Exists (2014)

exists

For audiences that didn’t appreciate the year’s more subtle anti-found footage film “Willow Creek,” director Eduardo Sanchez offers a more action packed and frightening alternative involving the mythical monster. “Exists” is a creepy and vicious found footage horror film with a surprising amount of heart and depth to it, to boot. Surprisingly, director Sanchez works around the found footage gimmick, supplying a score and editing that make the film neater and less like actually found footage. This may irk hardcore enthusiasts of the sub-genre, but it’s a welcome change of pace from the typical format. Especially since Sanchez runs the risks of repeating the same beats from “Blair Witch.”

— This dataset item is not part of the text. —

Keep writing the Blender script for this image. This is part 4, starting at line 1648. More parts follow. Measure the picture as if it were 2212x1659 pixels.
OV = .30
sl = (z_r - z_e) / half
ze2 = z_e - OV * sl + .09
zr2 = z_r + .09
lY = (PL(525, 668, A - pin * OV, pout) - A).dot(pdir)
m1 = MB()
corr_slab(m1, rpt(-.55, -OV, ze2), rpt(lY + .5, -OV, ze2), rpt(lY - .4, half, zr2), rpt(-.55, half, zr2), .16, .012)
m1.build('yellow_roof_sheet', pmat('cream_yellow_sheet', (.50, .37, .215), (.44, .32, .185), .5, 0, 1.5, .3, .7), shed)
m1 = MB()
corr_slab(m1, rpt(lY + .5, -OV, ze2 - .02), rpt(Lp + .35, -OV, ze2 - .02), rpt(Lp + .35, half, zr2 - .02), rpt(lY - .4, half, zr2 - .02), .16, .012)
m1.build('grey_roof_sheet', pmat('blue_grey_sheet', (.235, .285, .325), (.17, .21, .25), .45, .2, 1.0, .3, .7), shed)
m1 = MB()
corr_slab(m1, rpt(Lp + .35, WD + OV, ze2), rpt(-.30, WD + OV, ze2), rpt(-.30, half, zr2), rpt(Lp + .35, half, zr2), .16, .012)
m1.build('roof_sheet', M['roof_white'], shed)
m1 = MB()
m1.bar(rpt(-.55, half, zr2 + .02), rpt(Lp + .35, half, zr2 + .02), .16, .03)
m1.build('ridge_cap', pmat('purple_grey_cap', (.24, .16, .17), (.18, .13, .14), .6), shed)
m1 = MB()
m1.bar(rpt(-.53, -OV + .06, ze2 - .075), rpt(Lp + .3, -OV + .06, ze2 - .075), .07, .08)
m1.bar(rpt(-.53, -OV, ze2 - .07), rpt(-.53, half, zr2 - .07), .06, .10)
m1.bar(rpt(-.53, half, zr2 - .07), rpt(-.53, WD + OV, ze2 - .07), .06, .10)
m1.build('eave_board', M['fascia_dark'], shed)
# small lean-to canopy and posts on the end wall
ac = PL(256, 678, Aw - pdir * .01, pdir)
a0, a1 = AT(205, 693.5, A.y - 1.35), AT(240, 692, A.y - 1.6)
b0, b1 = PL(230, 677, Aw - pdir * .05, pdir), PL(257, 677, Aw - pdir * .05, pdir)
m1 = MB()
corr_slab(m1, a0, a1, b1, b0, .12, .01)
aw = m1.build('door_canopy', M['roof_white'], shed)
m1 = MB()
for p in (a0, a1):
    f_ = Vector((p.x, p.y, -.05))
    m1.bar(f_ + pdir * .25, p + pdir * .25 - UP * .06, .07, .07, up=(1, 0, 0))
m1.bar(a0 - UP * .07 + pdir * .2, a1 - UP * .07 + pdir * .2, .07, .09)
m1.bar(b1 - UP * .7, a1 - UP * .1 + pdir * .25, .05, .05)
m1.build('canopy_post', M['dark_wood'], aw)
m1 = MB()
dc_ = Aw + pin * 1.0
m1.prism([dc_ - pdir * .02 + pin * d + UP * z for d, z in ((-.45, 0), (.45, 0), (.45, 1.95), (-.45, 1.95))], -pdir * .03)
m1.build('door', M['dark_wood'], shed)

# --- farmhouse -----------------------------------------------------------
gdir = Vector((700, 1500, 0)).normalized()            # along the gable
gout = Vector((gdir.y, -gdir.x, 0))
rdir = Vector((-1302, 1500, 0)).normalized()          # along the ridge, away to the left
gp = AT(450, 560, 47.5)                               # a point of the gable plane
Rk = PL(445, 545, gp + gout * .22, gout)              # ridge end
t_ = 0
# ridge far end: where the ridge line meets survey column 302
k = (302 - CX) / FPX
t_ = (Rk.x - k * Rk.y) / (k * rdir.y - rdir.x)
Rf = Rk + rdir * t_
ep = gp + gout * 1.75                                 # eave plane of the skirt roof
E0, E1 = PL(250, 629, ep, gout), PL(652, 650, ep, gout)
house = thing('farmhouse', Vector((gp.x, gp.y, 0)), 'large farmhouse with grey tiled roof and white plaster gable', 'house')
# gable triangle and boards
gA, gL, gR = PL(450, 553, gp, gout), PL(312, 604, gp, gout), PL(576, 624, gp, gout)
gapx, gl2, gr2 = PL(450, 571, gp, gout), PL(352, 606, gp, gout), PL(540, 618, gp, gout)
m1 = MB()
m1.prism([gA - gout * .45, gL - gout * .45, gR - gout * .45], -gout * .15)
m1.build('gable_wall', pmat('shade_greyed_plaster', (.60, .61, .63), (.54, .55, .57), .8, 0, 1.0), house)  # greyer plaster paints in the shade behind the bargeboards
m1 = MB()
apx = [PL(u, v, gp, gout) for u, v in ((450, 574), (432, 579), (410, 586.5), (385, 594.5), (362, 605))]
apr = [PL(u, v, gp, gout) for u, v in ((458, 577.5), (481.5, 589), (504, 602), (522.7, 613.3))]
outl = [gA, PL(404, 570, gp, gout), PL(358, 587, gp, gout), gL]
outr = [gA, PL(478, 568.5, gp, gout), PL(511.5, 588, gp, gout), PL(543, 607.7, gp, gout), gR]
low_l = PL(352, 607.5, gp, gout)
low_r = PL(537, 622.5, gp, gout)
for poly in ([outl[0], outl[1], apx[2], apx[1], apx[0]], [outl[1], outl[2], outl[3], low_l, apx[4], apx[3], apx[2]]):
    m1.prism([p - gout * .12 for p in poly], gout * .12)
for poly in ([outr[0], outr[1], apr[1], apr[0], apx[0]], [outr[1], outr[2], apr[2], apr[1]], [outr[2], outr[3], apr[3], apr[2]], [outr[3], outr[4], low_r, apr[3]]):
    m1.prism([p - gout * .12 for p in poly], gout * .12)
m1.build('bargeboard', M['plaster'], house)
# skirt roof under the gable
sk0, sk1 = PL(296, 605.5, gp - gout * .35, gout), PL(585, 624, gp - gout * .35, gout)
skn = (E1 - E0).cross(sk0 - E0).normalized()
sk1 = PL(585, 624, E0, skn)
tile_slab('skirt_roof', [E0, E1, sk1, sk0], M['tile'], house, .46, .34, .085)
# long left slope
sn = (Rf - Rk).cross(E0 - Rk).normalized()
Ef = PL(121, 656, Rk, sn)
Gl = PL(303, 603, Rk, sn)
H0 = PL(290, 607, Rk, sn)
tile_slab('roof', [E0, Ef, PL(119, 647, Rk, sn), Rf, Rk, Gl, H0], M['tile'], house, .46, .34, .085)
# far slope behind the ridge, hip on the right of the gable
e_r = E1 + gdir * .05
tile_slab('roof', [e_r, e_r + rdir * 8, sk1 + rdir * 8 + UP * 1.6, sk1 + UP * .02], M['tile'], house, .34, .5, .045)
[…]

“Exists” follows brothers Brian (Chris Osborn) and Matt (Samuel Davis) as they set out to vacation with their friends in a secluded cabin in the woods in the Texas Big Thicket. Despite their uncle forbidding them ever visiting the cabin, they sneak in to the wilderness for their getaway. While driving through a barren road, they accidentally hit what they’re convinced is a stray animal. Investigating they dismiss the accident and go about their getaway, while aspiring filmmaker Brian is convinced whatever they hit has followed them in to the woods and is watching them. What begins as a series of sightings transforms in to a literal fight for survival as whatever they struck is back to inflict horrific revenge on the group, trapping them in their cabin.

Despite the inherent irresponsibility of the group in the beginning, Sanchez and writer Jamie Nash manage to evolve them in to pretty sensible individuals that strive to outwit the monster with their unique tactics for survival. The characters here take to the warning signs of danger immediately, and seek every chance to defend themselves against the beast, especially when it makes it apparent to them that it’s out for their lives. Sanchez delivers on the promise of the big foot throughout “Exists” beginning with the typical black blobs hiding behind the trees. He then completely explodes his horrific sasquatch on to the screen with a slew of incredible sequences involving the monster stalking our characters, and hunting them down left and right.

Folks fearing we’ll only see a leg or shadow here and there will not be disappointed by what Sanchez throws at our characters. Not only is this beast out for revenge, but it spares absolutely no one in its quest for justice. Brian Steele’s performance matched with the excellent beast effects and costume stunt work make the monster an unpredictable and powerful being, and one whose own motives for murder and mutilation don’t set it too far apart from our human characters. “Exists” really delivers on gut wrenching scenes of horror and surprises, and I was sucked in from minute one. Sanchez doesn’t just offer up a Sasquatch horror film, he uses the format to explore the ultimate price of irresponsibility and selfishness.